Worshippers killed in Jerusalem synagogue

Reuters — Two Palestinians armed with a meat cleaver and a gun killed four people in a Jerusalem synagogue on Tuesday before being shot dead by police, the deadliest such incident in six years in the holy city amid a surge in religious conflict.

Israeli Prime Minister Benjamin Netanyahu pledged to respond with a "heavy hand," and again accused Western-backed Palestinian President Mahmoud Abbas of inciting violence in Jerusalem.

Abbas condemned the attack, which comes after a month of unrest fueled in part by a dispute over Jerusalem's holiest shrine.

A worshipper at the service in the Kehillat Bnei Torah synagogue in an ultra-Orthodox neighborhood of West Jerusalem said about 25 people were praying when shooting broke out.

"We are viewing this as a terrorist attack," said police spokesman Micky Rosenfeld, who confirmed the four dead and that the two assailants, both from predominantly Arab East Jerusalem, had been shot dead by police.

Israel's ambulance service said at least eight people were seriously wounded.

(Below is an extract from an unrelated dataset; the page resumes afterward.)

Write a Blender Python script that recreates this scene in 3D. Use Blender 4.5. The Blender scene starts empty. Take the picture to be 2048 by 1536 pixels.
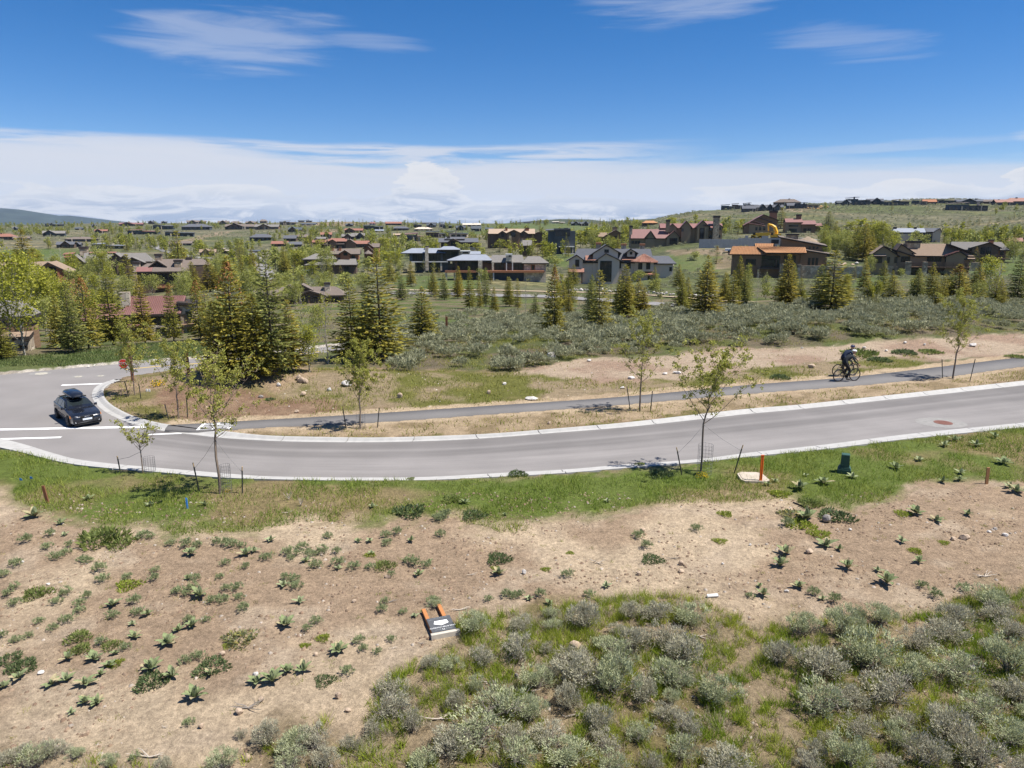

The Popular Front for the Liberation of Palestine, said it carried out the attack, which it called a "heroic operation."

"We declare full responsibility of the PFLP for the execution of this heroic operation conducted by our heroes this morning in Jerusalem," said Hani Thawbta, a PFLP leader in Gaza.

Police identified one of the dead as Rabbi Moshe Twersky, who taught at a Jerusalem seminary. Twersky was from a Hassidic rabbinical dynasty and a grandson of Joseph Soloveitchik, a renowned Boston rabbi who died in 1993.

In a statement, Abbas said: "The presidency condemns the attack on Jewish worshippers in one of their places of prayer in West Jerusalem and condemns the killing of civilians no matter who is doing it."

US Secretary of State John Kerry described the attack as an act of "pure terror."